A Hundred Veilshundred-veils
Rea  Keech (Iran 1967–69)
Real Nice Books
2015
310 pages
$9.99 (paperback), $27.99 (hardcover), $2.00 (Kindle)

Reviewed by Darcy Munson Meijer (Gabon 1982–84)

Rea Keech has written a novel that informs, inspires and delights. A Hundred Veils is a love story that takes place in 1968 Iran. The protagonist is Marco, a young American teaching English at the University of Tehran for the International Teachers Association. As Keech served with the Peace Corps in Iran at the same time, his novel necessarily draws much of its verisimilitude from his experiences there.

Of all the books Peace Corps Worldwide’s editor offered me to review, I immediately chose this book. My family and I have just left the United Arab Emirates after 7 years of contented living, and I am eager to read anything about the Middle East. I miss the Emiratis’ generosity, their keen sense of humor and Bedouin sensibility, even the pageant of religious history still played out every day. However, like many Americans, I knew of Iran only through popular U.S. media and a smattering of geography lessons.
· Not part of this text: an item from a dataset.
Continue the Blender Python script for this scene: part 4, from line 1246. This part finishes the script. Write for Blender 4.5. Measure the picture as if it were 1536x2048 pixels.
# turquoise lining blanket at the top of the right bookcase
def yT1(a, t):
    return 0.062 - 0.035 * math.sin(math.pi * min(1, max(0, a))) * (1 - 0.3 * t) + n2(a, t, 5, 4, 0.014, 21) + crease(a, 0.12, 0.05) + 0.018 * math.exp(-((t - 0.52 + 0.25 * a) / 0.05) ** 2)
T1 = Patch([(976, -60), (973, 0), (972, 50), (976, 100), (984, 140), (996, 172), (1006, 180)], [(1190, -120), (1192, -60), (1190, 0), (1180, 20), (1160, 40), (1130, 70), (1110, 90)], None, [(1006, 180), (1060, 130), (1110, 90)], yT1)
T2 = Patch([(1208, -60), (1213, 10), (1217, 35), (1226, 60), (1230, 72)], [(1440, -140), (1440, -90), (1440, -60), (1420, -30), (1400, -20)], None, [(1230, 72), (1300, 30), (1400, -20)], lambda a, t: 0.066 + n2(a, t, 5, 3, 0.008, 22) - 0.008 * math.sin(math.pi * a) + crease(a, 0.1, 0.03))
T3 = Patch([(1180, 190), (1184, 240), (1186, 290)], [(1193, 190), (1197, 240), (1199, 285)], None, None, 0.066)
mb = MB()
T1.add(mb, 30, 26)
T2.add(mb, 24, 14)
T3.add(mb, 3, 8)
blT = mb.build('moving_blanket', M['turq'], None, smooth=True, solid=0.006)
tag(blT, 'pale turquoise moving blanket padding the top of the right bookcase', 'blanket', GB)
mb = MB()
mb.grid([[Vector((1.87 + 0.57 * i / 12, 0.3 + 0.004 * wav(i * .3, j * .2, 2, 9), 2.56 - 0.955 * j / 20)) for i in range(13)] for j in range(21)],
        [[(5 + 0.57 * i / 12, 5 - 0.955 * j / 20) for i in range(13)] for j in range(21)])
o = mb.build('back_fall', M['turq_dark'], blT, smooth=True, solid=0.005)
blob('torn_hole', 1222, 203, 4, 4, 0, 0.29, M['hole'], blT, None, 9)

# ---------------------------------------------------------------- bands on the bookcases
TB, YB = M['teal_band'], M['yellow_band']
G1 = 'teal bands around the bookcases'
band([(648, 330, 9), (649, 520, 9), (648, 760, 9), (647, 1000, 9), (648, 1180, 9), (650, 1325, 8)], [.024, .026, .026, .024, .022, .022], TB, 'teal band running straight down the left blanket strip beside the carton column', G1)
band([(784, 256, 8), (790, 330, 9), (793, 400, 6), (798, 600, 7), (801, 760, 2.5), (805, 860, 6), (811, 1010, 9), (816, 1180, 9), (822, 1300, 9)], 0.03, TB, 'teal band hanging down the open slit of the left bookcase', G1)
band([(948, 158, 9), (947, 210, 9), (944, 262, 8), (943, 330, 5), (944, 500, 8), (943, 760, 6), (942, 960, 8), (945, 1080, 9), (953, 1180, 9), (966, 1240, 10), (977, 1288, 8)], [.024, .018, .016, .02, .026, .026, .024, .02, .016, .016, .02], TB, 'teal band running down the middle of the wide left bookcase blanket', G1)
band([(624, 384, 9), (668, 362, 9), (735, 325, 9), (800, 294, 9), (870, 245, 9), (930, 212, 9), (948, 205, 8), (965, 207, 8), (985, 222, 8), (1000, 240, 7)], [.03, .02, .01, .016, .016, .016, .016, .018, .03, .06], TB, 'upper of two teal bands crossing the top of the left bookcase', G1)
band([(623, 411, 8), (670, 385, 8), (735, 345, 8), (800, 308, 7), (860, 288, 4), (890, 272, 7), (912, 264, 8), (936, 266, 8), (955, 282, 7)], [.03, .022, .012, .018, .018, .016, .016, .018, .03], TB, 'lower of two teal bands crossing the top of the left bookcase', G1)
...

I learned quite a bit from the novel.

In A Hundred Veils Keech describes what living in Tehran was like in the late 1960s, when public opinion regarding religion, gender issues, education and government was pulled in many directions. When I asked him about the political environment at the time, he put it this way:

There was a lot of resentment of the Shah for the reasons you mention [the Pahlavis had too much money, and the regime was kowtowing to the West], but all the resistance was underground, not very obvious or organized. There were still nationalists who resented the CIA-sponsored coup that overthrew Prime Minister Mossadeq and put the Shah in power. There were also lots of people who supported the Shah.

He added that it would have been difficult then to imagine that the Shah would be deposed in 1979.

One of the most charming aspects of A Hundred Veils is Keech’s inclusion of Persian poetry. He cites lines from classical poets Hafez, Rumi, and Attar at the start of each chapter, and other lines are spoken in loving murmurs and notes throughout the story. Keech says the main female character “hearkens back to the Sufi idea that the relationship between lover and beloved on earth reflects the love of god, and that this kind of relationship is on a higher, holier level than literal adherence to any religious precepts.” This notion supports her when the love she feels for Marco conflicts with her culture’s expectations.

Here is one beautiful passage:

Oh Lord, whose house is this
That lights a candle in my heart?
Ask who this charmer is who set my soul on fire.

And another:

Lovers, oh lovers, the time to migrate from the world has come.
The drum of heaven is sounding the departure in your soul.

Keech has written several other books, as yet unpublished, and his experience shows. The plot of A Hundred Veils moves along evenly, and he rapidly changes from scene to scene (more than 70) with the various interpersonal dramas he has set up. There is no waste in the novel. His characters are rounded, and all inform the plot and sub-themes. In fact, I had become so involved with the characters that I asked Keech if he could tell me what happens after the story’s last page. Sadly, he’s not telling.

Reviewer Darcy Munson Meijer served with the Peace Corps as a TEFL in Gabon, Africa. She has written over 15 book reviews for Peace Corps Worldwide, learning about the world and the art of writing in the process. She teaches at New Mexico State University in Las Cruces, where she lives with her husband and sons.